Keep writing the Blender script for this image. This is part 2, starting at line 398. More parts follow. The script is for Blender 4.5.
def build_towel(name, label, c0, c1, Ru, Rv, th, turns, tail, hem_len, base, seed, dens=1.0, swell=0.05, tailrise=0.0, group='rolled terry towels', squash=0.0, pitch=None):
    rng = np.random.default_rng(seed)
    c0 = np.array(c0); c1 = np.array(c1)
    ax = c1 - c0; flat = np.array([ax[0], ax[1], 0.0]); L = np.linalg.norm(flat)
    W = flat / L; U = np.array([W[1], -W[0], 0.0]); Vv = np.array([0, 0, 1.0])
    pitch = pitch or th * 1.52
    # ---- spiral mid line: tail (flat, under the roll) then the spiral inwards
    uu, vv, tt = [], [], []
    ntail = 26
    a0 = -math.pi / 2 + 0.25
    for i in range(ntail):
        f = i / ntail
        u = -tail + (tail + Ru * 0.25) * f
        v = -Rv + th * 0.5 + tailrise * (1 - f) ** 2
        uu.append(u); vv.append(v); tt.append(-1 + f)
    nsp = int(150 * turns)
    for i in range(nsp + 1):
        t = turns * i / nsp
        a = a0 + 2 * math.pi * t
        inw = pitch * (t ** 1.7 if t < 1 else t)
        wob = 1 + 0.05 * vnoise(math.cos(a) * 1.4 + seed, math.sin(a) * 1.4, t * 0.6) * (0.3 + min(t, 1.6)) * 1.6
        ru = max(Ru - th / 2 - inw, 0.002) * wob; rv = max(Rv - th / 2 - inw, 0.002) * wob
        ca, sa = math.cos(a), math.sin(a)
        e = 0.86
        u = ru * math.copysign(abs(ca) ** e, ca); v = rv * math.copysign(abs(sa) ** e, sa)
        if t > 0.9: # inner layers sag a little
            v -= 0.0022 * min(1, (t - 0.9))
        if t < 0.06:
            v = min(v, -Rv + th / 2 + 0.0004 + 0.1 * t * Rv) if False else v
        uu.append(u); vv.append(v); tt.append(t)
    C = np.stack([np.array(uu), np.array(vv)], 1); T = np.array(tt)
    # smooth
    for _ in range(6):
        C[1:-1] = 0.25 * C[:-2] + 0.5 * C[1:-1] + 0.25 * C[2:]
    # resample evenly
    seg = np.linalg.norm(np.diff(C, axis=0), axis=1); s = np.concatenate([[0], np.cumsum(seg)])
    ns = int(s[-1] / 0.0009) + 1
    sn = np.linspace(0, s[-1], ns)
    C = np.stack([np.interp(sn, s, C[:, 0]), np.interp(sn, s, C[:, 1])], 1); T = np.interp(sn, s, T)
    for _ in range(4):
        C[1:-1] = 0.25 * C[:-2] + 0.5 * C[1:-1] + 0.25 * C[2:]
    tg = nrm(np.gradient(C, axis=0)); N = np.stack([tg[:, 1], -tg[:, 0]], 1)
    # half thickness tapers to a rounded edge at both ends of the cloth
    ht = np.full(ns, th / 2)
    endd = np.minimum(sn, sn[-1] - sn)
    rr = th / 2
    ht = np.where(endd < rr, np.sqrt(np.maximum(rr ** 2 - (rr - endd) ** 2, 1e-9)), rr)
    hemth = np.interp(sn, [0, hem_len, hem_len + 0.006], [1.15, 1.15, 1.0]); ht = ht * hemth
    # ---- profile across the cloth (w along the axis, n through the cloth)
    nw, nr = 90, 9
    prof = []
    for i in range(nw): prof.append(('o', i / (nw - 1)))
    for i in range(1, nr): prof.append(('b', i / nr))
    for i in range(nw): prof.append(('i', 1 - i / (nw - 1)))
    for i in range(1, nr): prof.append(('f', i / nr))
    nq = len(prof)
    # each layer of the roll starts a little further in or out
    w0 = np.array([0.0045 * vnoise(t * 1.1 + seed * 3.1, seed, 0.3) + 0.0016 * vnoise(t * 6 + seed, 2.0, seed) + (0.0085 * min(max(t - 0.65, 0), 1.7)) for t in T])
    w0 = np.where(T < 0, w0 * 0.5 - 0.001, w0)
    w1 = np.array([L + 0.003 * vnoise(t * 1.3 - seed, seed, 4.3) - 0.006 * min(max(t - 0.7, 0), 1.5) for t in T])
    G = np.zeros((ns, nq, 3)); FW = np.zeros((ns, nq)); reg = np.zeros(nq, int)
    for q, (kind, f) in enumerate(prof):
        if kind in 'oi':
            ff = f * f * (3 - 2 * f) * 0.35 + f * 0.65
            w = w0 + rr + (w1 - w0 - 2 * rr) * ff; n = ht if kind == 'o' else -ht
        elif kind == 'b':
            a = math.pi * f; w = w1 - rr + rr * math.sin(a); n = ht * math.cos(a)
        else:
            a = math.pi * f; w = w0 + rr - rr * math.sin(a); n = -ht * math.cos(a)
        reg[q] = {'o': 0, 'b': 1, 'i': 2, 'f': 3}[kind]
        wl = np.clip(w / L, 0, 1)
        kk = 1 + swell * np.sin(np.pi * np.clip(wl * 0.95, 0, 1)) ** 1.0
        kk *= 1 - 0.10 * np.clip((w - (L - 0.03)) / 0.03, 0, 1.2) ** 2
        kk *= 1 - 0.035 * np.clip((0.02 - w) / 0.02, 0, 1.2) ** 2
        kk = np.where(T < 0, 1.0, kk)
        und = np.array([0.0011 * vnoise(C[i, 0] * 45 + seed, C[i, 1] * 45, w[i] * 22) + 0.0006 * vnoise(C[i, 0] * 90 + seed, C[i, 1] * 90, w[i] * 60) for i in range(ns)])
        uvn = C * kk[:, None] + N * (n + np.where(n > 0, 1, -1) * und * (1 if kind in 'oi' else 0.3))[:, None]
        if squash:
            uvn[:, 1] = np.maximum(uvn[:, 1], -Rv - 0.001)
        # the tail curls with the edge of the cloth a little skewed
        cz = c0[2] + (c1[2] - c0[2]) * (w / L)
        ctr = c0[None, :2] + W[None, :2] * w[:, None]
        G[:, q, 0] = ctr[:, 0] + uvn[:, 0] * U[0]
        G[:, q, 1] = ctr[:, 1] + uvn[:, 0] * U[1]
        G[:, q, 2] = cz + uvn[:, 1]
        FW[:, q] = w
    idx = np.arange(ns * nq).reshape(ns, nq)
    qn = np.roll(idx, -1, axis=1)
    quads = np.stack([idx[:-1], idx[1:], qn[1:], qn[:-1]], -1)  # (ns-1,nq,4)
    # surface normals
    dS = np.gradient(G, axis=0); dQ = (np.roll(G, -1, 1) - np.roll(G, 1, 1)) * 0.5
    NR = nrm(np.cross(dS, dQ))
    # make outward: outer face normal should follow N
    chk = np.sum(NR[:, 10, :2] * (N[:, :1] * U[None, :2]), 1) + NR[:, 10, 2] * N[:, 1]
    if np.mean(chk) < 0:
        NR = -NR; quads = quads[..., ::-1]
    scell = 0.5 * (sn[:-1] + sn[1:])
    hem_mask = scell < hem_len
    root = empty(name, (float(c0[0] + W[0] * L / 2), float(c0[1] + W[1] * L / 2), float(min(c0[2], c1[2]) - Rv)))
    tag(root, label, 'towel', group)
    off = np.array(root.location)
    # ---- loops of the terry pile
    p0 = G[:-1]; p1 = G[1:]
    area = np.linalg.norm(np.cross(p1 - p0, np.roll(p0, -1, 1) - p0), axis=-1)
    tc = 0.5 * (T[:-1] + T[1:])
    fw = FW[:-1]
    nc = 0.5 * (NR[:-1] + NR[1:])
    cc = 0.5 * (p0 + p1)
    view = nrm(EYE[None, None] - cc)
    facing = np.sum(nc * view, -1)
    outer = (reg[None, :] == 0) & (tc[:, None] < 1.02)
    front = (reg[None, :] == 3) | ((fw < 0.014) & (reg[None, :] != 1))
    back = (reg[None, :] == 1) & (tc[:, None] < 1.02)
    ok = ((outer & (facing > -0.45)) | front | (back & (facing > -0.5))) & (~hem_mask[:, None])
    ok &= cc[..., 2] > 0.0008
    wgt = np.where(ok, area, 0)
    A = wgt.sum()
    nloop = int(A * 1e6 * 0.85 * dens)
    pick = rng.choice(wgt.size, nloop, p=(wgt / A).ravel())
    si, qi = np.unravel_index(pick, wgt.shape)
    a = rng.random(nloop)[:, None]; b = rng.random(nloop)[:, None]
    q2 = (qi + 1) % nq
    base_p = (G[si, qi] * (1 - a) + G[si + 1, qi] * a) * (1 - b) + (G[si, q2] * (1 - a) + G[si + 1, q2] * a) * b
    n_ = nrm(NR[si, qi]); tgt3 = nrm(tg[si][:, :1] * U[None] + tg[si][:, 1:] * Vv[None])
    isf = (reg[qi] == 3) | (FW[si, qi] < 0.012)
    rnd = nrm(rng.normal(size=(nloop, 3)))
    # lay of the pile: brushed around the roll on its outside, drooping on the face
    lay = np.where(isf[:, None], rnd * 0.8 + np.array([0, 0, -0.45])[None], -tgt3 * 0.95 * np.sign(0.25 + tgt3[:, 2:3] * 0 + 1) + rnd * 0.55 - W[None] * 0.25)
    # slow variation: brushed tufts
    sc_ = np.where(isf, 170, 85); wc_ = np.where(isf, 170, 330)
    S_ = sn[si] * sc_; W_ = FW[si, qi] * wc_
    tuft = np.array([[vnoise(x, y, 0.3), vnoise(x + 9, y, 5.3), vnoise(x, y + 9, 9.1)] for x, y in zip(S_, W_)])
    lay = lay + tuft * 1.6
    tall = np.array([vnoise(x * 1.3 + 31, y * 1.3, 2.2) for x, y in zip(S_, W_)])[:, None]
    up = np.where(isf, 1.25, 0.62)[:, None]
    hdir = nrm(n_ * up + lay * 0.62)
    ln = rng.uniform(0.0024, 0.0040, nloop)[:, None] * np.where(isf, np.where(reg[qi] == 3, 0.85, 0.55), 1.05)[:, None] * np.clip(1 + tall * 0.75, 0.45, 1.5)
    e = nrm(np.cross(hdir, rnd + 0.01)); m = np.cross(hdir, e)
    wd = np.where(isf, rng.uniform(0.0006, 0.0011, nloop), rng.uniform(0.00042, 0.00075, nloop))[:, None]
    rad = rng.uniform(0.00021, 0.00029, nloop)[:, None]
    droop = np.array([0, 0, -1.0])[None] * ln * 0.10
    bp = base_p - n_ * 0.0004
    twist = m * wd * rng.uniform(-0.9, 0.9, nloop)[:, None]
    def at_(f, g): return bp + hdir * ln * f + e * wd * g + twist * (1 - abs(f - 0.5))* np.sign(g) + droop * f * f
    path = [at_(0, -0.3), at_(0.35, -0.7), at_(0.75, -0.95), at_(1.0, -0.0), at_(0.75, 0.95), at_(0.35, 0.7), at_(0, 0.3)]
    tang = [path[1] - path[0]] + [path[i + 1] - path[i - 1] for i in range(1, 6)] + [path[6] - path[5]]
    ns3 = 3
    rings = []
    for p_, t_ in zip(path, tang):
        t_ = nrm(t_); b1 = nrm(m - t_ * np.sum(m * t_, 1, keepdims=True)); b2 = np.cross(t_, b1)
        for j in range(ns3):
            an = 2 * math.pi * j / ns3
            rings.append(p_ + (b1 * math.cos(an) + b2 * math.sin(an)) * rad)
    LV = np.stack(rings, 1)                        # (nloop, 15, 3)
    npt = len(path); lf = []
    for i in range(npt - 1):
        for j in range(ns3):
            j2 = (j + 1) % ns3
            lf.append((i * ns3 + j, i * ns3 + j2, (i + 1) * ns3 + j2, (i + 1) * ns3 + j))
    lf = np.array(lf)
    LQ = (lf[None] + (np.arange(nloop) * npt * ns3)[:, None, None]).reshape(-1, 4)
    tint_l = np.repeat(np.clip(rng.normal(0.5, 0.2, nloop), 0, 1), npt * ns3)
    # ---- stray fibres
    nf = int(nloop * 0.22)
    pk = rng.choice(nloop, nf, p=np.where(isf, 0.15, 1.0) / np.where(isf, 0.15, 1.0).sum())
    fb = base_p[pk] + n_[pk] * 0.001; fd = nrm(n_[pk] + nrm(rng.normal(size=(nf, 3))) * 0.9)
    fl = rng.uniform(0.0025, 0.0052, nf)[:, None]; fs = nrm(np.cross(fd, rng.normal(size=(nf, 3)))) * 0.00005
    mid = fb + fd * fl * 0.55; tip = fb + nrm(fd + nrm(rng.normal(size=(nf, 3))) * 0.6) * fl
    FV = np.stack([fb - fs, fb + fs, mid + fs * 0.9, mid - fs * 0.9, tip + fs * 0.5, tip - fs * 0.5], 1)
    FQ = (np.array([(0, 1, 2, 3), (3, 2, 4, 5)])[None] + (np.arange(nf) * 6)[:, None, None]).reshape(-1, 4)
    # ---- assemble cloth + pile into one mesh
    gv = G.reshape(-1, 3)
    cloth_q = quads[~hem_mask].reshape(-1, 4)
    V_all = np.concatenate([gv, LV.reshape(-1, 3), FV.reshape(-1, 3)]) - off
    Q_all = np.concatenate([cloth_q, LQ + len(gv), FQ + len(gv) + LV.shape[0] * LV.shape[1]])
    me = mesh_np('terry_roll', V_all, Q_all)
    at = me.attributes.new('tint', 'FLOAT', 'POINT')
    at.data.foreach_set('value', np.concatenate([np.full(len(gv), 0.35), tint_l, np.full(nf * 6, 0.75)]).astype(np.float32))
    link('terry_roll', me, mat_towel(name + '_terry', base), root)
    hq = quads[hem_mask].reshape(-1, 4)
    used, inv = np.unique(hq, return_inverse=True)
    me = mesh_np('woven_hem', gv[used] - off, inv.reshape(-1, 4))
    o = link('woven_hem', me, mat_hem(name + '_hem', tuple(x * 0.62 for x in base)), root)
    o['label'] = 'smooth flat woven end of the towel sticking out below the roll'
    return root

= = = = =

**Problem details:** Where a line above contains the word "follow", copy that line.

**Output of the exercise:**
Keep writing the Blender script for this image. This is part 2, starting at line 398. More parts follow. The script is for Blender 4.5.
    # make outward: outer face normal should follow N